Designer is keeping up with the Kardashians, indeed
When Season 6 of "Keeping Up With the Kardashians" premieres on Sunday, Andrews' work will be featured in almost every scene set on the ground floor of the redecorated Jenner house in Calabasas. (Bret Hartman / For The Times) |
To prepare for that first meeting two years ago, Andrews turned on E! and, by the grace of the reality-TV gods, found a repeat episode recounting Khloé's wedding to Lakers forward Lamar Odom. Homework completed, Andrews landed the job as interior designer for the youngest Kardashian sister. And then for sister Kourtney. And then perhaps most significantly, for Kris Jenner, the matriarch-manager of the Kardashian empire, which, Twitter-follow it or not, remains an undeniable phenomenon.
The decor may be over the top, high on drama and screaming for a close-up, but Andrews is not. The designer, 47, turns out to be a soft-spoken, borderline shy guy who left a career as a choreographer 11 years ago to begin quietly building a business with mostly on non-Hollywood types.
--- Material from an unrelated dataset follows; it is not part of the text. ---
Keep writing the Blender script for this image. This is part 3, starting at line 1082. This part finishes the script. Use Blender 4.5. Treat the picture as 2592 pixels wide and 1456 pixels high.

Though he did count "Dexter" star Michael C. Hall as a former client and said that he worked for America Ferrera of "Ugly Betty" fame for "like, a minute," he has established his base not in Beverly Hills or Bel-Air but in Mount Washington, commuting to the Calabasas area four or five times a week (occasionally weekends too) to juggle projects at the three Kardashian homes.
Perhaps most tellingly, though his clients are people for whom life seems not worth living unless it's lived on camera, Andrews has yet to appear on the show. "It's OK," he said. "I don't need to be the star coming in and waving my arms around."
It's ironic given that Andrews' tale would make for a decent Hollywood story. Five years ago, his best friend was working as Ryan Seacrest's wardrobe stylist at E! The "American Idol" host was looking for an interior designer. Through the friend, Andrews got a meeting — and eventually the job decorating Seacrest's house in the Hollywood Hills.
Seacrest, as luck would have it, also was a co-producer of the Kardashians' show. Because the Kardashian sisters, Kris Jenner and husband Bruce Jenner are frequent guests, they inquired about Seacrest's designer, one thing led to another, and ....
Now Andrews finds himself fielding design challenges major and minor from Kris Jenner, on this weekday morning dressed in head-to-toe black with a gold-studded jacket.
"Today someone asked me if I wanted a plug on a particular side of the barbecue," she said. " I don't know. I'm the kind of person who really needs someone on site. That attracted me to Jeff. I don't want someone to order furniture and never be here."
Andrews said Jenner's tough deadlines and rapid-fire requests come with a diva-free attitude. "She'll always show up with a box of Krispy Kremes and always has a very high level of respect for what we do," he said, referring not only to himself but also to his three full-time employees.
Decorator and client make for a high-functioning odd couple. Jenner speaks passionately in sweeping declaratives and leans toward highly dramatic design. Andrews is the stealth sidekick, quietly adding charcoal accents to keep his clients' penchant for black and white from looking extreme.
"Jeff is low drama, more of an observer," said Samantha Nestor, formerly an editor at Metropolitan Home magazine and now a partner in a design and arts marketing firm that hired Andrews to decorate a New York show house for Showtime. "It's part of what makes him so likable. There's nothing aggressive about him except his design."
Because Andrews worked as a choreographer with names such as Madonna, "it's not like he gets star-struck in the world of design," Nestor said. "He sees celebrities as people. There's no false sense of who they are."
Raj Kapoor recalls meeting Andrews at an audition at which hundreds of dancers were auditioning for the then-choreographer. There always has been a "cool factor" about how Andrews lived, said Kapoor, who owns a creative agency and production company that will be directing the "American Idol" summer concert tour.
"I've known him for about 20 years now, and I feel like almost nothing fazes him," he said.
Cool-headed amid the crazy busyness
Andrews, who has no formal training in design, does indeed work off his natural eye, work ethic and ability to be unfazed. For further proof of that last point, ask him about the timeline for Phase 1 of the Jenner job, which couldn't start until Season 5 filming had ended in June but had to wrap before the family geared up for Halloween.
"They're big on the holidays, so it was important to have it mostly completed by the end of October. That left me with four months to pretty much do everything," he said. "I've never worked like that before. It was crazy. Some days we'd have as many as 20 people working here."
He streamlined the approval process for fabrics, materials, colors. And he made sure to have backups on hand — for everything.